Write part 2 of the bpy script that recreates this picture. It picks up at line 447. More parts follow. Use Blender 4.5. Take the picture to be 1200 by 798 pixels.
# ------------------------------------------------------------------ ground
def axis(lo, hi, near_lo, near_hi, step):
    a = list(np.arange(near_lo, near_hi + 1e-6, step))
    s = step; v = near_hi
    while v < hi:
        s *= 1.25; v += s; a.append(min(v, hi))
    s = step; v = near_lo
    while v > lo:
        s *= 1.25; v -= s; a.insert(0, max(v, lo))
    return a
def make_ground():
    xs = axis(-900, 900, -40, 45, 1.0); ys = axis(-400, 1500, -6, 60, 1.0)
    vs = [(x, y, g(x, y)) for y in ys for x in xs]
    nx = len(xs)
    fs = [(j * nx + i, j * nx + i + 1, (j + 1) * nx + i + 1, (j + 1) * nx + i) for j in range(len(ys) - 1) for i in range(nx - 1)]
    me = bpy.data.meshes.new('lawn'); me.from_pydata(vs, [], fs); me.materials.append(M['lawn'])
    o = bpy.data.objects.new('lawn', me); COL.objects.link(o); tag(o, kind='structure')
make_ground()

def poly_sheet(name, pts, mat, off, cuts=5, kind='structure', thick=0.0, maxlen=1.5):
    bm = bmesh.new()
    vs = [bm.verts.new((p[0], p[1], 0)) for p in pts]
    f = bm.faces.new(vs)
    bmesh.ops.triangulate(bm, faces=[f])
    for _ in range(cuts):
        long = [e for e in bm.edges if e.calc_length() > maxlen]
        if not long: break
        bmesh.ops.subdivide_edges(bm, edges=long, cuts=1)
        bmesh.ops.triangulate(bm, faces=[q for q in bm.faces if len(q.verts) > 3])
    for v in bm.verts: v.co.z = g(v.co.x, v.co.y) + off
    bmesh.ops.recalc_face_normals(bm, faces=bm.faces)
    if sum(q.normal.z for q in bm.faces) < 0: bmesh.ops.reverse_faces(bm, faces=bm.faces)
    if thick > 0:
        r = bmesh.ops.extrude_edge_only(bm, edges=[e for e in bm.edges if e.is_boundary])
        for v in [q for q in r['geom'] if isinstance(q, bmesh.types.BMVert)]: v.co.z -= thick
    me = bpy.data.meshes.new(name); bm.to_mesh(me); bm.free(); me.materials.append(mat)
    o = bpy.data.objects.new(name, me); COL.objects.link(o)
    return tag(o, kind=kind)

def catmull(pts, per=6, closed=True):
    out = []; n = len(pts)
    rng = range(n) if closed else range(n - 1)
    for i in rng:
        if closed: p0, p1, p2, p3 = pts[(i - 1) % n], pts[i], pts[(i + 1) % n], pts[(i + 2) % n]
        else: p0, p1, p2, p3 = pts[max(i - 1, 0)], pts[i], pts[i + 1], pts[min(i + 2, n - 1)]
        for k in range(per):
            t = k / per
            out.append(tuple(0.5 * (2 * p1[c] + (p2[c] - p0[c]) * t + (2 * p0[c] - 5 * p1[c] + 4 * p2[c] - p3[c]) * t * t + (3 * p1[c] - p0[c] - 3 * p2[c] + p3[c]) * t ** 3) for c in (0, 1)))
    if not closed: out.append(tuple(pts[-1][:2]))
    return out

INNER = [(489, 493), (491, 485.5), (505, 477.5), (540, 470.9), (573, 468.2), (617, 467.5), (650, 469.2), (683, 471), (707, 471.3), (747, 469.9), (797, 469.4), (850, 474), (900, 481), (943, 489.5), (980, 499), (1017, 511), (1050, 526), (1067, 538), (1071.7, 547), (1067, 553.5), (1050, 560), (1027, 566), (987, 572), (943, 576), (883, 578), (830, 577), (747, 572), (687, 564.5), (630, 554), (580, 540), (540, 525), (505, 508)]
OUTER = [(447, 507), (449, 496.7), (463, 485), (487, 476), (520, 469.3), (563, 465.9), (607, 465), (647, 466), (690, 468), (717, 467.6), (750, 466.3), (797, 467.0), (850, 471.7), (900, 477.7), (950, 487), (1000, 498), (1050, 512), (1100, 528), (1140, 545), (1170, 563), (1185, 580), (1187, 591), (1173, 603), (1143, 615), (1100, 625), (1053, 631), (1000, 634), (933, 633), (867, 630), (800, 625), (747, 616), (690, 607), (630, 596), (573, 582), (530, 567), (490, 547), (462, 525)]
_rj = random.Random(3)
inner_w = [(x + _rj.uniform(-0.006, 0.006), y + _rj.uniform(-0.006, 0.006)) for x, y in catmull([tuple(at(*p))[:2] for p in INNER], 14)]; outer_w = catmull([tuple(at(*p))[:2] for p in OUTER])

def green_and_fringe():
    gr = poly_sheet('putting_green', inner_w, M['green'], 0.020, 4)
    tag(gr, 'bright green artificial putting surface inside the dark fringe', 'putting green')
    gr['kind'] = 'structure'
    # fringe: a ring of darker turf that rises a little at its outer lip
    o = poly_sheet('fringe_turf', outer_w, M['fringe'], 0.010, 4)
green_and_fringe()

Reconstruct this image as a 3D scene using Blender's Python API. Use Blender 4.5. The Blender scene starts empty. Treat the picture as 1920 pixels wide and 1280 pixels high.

....

■ What this task involves: Pull every line containing "picture" out of the data above.

■ Solution for this problem:
Write part 2 of the bpy script that recreates this picture. It picks up at line 447. More parts follow. Use Blender 4.5. Take the picture to be 1200 by 798 pixels.
Reconstruct this image as a 3D scene using Blender's Python API. Use Blender 4.5. The Blender scene starts empty. Treat the picture as 1920 pixels wide and 1280 pixels high.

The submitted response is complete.